• [What is needed] Scan the material that follows. Copy every line containing the word "part".

• [Stored rows]

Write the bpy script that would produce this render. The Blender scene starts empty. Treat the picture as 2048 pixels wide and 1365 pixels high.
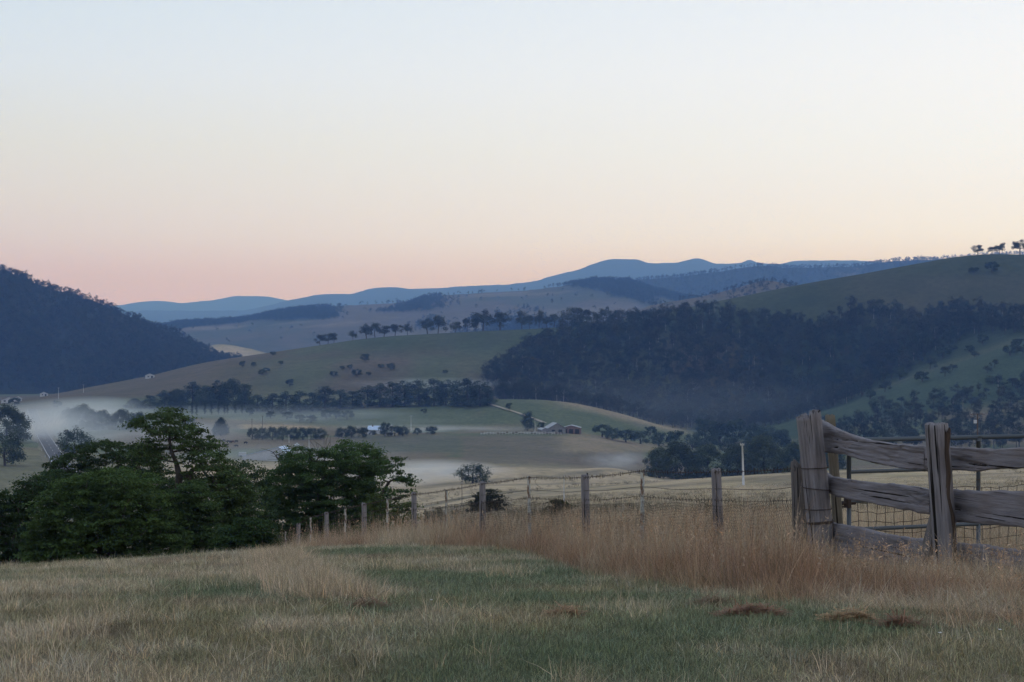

* * *

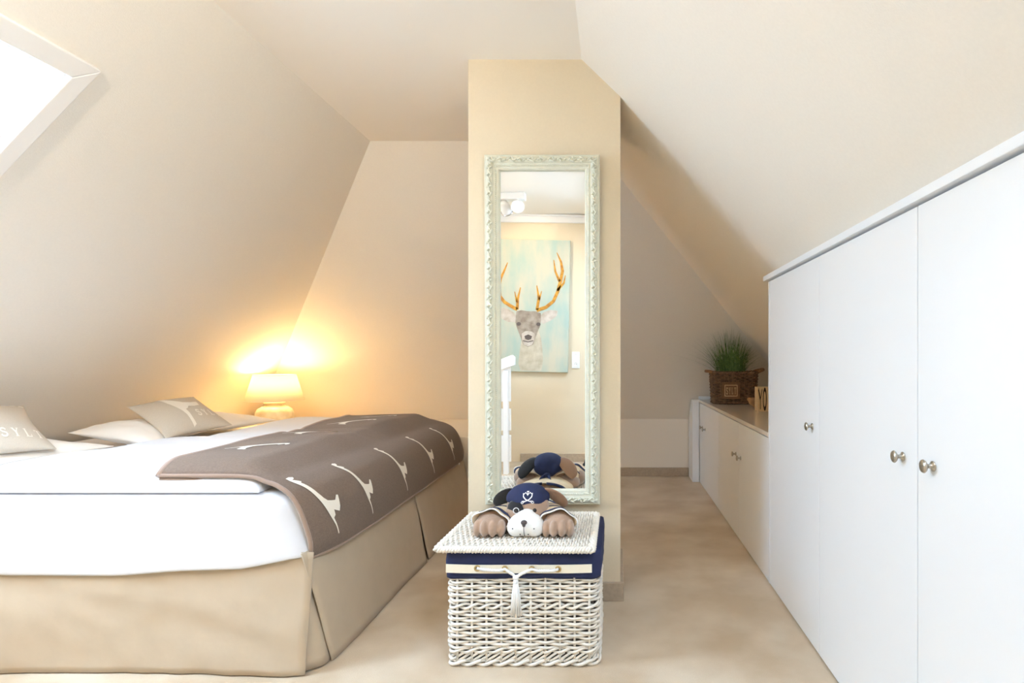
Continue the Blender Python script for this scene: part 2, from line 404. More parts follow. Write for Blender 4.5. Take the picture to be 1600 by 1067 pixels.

* * *

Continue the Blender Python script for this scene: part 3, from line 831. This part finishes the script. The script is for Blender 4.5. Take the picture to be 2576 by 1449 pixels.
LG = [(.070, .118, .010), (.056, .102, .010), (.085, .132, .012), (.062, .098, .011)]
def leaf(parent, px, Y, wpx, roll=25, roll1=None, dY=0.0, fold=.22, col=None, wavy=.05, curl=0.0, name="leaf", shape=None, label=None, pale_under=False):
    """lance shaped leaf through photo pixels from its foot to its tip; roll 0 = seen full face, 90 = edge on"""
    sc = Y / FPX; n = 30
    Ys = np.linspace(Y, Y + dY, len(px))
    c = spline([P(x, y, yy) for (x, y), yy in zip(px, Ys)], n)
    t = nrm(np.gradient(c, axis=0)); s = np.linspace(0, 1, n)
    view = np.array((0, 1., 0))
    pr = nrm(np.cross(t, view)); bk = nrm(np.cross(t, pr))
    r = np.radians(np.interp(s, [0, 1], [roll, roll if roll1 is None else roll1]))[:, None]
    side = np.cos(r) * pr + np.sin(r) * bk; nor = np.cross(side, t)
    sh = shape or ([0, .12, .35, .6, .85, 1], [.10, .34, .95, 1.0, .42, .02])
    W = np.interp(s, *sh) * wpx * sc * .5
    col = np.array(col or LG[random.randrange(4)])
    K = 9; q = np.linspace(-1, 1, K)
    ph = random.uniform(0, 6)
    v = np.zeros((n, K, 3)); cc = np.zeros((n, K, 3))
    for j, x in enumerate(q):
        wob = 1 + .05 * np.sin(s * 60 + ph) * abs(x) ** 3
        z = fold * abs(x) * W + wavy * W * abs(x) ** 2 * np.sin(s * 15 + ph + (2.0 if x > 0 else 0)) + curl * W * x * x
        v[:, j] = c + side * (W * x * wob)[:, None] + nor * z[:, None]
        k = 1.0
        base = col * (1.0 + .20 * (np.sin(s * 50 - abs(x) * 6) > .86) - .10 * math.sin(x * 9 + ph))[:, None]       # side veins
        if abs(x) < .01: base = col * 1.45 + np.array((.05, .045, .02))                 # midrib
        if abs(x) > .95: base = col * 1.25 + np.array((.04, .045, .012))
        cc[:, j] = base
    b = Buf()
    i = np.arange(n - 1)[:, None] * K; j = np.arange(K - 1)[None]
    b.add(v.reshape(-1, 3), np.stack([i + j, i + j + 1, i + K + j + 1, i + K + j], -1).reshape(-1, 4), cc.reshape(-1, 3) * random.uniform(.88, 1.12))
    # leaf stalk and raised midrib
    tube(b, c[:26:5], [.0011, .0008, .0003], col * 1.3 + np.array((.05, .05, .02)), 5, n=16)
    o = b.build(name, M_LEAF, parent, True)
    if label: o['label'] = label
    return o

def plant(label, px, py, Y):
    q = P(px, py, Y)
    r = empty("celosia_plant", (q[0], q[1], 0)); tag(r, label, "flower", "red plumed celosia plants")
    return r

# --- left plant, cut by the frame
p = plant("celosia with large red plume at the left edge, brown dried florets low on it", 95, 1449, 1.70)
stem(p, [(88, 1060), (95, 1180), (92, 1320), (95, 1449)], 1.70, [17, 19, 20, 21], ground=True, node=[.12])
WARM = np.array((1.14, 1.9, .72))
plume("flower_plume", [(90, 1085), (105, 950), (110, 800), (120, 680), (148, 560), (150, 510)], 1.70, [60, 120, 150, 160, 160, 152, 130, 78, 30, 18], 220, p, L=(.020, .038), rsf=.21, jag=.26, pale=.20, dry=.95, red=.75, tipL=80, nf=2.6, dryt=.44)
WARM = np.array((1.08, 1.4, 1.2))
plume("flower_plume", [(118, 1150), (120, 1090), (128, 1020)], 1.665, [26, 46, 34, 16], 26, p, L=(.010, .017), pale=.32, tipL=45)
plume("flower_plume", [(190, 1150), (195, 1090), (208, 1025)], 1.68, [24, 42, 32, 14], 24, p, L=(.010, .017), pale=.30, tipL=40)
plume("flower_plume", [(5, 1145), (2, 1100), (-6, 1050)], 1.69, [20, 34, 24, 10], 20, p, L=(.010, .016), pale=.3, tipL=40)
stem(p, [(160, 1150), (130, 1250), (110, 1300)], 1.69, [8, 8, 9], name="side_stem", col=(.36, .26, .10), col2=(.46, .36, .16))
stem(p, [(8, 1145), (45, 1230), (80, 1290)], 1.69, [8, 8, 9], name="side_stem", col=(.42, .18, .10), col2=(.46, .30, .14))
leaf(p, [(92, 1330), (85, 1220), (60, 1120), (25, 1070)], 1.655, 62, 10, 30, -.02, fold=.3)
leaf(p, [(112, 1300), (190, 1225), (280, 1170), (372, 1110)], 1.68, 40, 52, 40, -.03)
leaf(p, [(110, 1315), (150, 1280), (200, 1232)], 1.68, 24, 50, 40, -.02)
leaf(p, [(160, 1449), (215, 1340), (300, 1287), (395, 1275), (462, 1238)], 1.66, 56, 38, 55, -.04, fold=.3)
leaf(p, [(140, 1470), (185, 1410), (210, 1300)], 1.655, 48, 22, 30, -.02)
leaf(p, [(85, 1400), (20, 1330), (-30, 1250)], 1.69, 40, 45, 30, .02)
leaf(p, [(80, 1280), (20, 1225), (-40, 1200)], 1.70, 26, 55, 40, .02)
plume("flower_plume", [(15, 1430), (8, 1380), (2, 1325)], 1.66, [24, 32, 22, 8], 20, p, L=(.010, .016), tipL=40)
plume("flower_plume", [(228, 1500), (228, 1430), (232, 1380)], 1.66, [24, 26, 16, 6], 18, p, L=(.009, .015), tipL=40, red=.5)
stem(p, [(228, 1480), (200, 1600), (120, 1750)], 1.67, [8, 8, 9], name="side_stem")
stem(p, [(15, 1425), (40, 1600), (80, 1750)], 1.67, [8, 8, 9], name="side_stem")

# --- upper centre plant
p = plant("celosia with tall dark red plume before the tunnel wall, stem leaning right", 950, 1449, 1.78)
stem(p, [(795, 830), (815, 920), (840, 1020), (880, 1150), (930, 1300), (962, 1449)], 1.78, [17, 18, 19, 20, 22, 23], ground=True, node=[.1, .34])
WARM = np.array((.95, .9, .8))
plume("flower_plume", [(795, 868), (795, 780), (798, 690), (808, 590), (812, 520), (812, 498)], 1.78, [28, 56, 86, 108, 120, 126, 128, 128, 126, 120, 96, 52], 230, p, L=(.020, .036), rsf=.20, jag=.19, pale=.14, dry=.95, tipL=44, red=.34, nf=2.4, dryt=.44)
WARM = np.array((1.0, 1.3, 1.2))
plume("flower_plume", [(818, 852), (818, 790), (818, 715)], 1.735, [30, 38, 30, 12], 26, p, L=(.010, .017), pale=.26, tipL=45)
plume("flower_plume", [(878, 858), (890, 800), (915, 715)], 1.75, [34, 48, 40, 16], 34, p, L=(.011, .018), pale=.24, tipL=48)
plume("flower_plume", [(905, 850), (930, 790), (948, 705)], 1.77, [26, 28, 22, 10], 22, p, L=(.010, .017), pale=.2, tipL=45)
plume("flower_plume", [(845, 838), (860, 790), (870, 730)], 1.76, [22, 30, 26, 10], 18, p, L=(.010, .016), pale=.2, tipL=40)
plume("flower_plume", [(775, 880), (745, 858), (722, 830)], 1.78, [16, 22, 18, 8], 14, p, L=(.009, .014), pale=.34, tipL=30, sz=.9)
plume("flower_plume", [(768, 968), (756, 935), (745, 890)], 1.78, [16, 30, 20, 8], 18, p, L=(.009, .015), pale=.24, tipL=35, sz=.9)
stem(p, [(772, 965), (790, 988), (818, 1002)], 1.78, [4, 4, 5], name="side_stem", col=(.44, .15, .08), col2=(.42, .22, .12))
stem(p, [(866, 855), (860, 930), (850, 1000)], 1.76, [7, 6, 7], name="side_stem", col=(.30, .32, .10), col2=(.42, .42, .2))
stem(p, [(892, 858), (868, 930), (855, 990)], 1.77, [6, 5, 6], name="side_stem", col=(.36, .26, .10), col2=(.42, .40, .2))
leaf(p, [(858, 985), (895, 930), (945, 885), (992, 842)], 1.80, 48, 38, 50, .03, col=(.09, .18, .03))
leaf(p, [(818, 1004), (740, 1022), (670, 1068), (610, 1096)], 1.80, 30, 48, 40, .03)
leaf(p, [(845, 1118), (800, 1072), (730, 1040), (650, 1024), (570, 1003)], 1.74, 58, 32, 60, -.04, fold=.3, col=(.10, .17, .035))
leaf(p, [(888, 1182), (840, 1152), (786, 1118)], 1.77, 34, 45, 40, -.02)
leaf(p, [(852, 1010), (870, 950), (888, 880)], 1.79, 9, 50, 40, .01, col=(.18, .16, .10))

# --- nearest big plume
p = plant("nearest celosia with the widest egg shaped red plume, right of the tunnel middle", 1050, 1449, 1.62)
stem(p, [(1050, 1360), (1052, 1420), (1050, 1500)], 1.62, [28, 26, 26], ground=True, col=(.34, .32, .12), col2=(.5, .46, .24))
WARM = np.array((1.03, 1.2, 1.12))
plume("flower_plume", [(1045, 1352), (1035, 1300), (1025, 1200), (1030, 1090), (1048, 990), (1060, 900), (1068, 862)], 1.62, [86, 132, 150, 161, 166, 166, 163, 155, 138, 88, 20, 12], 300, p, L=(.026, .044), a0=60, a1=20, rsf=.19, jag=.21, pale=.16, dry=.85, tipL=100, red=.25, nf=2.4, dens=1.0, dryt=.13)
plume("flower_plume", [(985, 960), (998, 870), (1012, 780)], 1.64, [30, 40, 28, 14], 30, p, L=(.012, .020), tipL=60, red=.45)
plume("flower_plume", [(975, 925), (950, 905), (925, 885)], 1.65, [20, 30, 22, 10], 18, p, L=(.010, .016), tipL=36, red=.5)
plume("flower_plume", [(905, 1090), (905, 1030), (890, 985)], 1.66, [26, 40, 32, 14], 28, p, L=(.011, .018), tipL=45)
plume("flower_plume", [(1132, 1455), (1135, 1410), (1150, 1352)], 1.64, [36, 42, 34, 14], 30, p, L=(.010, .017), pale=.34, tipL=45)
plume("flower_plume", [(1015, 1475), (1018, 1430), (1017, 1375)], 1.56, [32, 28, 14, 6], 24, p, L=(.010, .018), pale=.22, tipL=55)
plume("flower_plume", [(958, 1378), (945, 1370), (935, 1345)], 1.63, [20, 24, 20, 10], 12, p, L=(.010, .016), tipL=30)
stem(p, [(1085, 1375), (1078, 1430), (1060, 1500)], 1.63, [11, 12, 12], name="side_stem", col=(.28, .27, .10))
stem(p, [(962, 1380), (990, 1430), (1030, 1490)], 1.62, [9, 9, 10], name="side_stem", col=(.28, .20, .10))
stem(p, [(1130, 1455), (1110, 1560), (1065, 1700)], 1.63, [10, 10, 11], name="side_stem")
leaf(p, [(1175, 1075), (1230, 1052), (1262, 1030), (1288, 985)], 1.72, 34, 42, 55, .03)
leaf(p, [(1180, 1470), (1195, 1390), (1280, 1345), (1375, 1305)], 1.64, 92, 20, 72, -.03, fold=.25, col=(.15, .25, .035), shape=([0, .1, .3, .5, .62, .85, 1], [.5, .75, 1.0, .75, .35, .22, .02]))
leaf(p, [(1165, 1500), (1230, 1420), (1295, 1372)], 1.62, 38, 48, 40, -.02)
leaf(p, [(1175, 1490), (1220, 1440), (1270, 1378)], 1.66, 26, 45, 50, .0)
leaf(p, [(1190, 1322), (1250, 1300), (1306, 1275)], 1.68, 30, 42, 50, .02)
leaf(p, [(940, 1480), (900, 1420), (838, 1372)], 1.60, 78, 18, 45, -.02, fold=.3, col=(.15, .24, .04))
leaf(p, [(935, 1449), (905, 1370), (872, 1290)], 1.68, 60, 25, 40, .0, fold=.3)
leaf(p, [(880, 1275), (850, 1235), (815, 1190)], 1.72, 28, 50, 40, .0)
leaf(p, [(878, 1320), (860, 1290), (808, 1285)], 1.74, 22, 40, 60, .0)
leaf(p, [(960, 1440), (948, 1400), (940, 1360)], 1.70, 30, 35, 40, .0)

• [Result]
Continue the Blender Python script for this scene: part 2, from line 404. More parts follow. Write for Blender 4.5. Take the picture to be 1600 by 1067 pixels.
Continue the Blender Python script for this scene: part 3, from line 831. This part finishes the script. The script is for Blender 4.5. Take the picture to be 2576 by 1449 pixels.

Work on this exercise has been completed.